W praktyce takie rozwiązanie bardzo znacząco ograniczyło liczbę tego typu występków, aczkolwiek jak się okazuje, problem ten nie został całkowicie wyeliminowany. Dobitnie przekonał się o tym dziś reprezentant stajni z Woking, który w trakcie swojej próby w Q3 delikatnie najechał na wyznaczającą granicę niebieską linię, co następnie poskutkowało usunięciem czasu i mocnym spadkiem z trzeciego miejsca na dość odległą jak na ten zespół siódmą lokatę. 

Co ciekawe, po zakończeniu jazd do sędziów udał się sam szef McLarena, Andrea Stella, który nie był do końca przekonany o winie swojego podopiecznego. 

Sam zainteresowany natomiast podczas spotkania z mediami nie krył swojego niezadowolenia z takiego obrotu wydarzeń, jednocześnie podważając sens wdrażania takich ograniczeń. 

- Z mojej perspektywy wydawało mi się, że udało się zmieścić w wyznaczonym limicie - powiedział Oscar Piastri. - Oczywiście jest to bardzo frustrujące, ale uważam też, że wykonaliśmy dziś kawał dobrej roboty. Jestem zdania, iż osoby odpowiedzialne za ten sport powinny mocno pracować nad pozbyciem się problemów z limitami toru.  

- To bardzo przykre. Był to mój najlepszy przejazd przez zakręt numer 6 tego weekendu i dlatego to tak boli. Czas został usunięty i tyle. Centymetr w prawo i w zasadzie skończyłbym swoje okrążenie w żwirze. To byłby koniec. Ale wiesz, wyścigi F1 powinny polegać na przesuwaniu granic i podejmowaniu ryzyka. Dlatego szkoda, że biała linia była nieco szersza niż mój samochód. 
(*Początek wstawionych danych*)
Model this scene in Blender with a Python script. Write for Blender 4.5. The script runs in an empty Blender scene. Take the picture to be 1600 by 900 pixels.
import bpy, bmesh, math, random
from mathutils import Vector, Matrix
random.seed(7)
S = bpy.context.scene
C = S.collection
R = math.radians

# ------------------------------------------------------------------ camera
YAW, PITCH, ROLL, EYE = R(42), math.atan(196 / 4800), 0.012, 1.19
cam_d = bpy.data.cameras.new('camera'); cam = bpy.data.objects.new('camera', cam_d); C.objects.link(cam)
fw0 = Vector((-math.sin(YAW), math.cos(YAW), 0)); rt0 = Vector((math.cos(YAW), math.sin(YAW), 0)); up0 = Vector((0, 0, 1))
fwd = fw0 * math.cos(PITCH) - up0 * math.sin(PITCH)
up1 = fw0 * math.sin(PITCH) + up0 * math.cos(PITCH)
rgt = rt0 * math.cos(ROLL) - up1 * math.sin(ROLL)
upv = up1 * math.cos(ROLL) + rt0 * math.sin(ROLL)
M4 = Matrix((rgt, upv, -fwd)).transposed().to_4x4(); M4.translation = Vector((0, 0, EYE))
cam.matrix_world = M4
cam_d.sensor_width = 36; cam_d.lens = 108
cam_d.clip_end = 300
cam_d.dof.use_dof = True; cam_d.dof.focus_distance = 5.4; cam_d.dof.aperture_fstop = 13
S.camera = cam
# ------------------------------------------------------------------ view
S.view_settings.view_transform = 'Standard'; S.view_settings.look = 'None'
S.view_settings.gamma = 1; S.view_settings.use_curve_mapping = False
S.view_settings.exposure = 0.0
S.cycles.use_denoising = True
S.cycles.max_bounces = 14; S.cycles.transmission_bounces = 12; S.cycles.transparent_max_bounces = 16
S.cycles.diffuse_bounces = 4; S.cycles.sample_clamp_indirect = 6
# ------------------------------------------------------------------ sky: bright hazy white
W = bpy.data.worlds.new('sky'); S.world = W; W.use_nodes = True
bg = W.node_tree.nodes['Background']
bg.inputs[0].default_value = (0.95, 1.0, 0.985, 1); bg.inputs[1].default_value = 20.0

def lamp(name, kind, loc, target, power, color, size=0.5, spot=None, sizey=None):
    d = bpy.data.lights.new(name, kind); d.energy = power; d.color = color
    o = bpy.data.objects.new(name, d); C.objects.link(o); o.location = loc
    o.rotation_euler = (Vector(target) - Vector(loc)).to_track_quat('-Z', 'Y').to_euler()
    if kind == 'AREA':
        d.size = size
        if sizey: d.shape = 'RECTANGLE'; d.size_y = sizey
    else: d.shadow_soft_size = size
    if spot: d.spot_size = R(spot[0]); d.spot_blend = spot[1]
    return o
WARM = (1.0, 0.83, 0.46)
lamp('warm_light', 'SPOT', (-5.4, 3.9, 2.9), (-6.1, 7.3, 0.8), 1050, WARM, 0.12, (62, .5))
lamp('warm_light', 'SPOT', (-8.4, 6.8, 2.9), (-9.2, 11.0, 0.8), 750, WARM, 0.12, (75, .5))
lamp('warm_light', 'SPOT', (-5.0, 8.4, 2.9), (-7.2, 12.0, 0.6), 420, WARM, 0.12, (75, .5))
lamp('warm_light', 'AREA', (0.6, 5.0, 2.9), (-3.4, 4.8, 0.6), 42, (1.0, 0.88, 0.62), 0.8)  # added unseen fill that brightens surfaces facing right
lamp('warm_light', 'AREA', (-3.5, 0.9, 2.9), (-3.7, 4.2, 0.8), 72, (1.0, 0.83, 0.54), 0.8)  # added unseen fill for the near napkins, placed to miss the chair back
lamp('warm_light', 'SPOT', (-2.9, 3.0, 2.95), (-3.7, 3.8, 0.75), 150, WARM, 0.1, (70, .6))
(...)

- Dla mnie to wręcz upokarzające. Musimy mieścić się w limitach, miejscami wysypany jest żwir, a ja nawet nie zjechałem z toru. Nie wiem, dlaczego wydali setki tysięcy, a nawet miliony na próbę zmiany dwóch ostatnich zakrętów, skoro są na tym torze inne miejsca, na których można wyjechać zbyt szeroko. Tak czy inaczej, wszyscy zmieścili się na torze, a ja nie.